## Task prompt
In the listing that follows, locate the line containing "What Blender Python" and the line containing "COL = S.collection". Retype exactly those two lines and every line between them, and nothing more.

## Raw records
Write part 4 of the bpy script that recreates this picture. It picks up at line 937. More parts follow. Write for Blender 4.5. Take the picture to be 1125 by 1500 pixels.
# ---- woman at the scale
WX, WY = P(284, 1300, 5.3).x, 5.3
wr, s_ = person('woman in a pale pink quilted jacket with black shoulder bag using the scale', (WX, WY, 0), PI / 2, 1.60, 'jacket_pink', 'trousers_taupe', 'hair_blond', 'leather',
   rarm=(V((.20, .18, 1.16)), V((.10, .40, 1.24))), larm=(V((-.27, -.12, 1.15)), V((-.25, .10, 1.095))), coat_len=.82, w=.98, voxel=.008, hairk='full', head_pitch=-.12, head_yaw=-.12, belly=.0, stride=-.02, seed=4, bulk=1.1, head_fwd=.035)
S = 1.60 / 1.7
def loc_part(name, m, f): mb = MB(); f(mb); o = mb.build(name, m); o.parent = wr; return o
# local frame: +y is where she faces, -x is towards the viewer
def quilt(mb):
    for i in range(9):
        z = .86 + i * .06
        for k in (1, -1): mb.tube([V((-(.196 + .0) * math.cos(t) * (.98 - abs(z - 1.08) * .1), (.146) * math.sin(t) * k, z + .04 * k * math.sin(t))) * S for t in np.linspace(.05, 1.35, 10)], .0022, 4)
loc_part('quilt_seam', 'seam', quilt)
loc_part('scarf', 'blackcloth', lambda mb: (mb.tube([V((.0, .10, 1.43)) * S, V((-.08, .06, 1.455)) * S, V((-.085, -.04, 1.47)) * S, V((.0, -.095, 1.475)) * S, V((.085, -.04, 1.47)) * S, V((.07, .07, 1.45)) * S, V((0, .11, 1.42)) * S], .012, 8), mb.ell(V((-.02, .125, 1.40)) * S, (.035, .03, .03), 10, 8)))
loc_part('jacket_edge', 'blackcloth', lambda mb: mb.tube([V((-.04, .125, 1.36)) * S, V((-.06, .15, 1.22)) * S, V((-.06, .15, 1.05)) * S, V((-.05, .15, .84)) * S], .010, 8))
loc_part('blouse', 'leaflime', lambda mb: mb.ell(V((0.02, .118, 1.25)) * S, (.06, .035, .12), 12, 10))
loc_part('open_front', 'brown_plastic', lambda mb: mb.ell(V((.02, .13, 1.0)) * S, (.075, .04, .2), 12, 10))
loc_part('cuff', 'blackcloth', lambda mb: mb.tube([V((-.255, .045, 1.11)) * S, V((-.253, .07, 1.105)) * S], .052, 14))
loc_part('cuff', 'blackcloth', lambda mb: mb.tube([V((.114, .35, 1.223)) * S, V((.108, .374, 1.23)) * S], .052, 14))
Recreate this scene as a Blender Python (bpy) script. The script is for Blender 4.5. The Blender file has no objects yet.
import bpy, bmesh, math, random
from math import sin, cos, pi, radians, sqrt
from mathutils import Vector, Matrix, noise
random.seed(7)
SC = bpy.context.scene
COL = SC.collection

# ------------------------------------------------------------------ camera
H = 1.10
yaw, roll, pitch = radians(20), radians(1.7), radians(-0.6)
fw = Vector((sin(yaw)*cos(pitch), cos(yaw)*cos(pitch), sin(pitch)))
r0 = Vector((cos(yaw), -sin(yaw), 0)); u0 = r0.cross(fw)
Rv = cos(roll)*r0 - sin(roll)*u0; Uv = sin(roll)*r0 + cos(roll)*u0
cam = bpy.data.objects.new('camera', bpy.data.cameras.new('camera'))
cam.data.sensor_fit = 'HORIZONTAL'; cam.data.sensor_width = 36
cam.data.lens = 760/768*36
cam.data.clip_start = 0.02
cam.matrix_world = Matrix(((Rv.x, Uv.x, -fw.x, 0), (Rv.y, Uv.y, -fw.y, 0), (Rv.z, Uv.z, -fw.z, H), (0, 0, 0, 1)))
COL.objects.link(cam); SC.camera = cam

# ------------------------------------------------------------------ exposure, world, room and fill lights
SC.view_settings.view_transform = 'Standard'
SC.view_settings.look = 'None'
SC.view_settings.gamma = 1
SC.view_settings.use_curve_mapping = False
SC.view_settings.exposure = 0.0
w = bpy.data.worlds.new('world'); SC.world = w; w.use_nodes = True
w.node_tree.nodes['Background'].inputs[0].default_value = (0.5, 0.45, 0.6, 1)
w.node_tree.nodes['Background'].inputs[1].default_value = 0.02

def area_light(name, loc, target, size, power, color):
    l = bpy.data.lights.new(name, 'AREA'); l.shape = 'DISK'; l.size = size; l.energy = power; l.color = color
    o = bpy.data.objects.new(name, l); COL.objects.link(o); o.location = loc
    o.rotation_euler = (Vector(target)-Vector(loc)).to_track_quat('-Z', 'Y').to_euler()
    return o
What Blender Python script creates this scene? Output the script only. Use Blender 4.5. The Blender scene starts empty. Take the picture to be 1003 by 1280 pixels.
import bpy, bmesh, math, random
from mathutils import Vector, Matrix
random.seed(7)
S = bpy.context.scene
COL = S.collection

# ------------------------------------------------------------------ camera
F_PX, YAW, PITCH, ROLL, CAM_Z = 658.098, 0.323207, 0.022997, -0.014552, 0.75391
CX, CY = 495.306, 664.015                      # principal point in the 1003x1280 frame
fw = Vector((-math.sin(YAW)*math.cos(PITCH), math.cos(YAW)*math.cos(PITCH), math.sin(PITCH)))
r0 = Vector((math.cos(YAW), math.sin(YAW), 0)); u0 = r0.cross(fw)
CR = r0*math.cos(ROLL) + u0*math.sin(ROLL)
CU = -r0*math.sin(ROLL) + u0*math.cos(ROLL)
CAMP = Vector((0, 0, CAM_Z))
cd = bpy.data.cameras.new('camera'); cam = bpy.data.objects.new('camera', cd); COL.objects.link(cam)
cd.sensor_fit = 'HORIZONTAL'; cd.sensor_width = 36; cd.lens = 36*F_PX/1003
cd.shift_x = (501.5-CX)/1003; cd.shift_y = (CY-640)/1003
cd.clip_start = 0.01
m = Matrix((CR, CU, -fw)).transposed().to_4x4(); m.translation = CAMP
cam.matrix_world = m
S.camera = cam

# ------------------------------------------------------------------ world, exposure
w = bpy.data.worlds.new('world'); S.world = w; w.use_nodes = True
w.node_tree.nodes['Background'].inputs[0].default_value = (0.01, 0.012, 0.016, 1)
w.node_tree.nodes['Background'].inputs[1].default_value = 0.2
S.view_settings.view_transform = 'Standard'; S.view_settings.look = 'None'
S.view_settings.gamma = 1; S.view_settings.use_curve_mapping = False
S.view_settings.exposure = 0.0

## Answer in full
What Blender Python script creates this scene? Output the script only. Use Blender 4.5. The Blender scene starts empty. Take the picture to be 1003 by 1280 pixels.
import bpy, bmesh, math, random
from mathutils import Vector, Matrix
random.seed(7)
S = bpy.context.scene
COL = S.collection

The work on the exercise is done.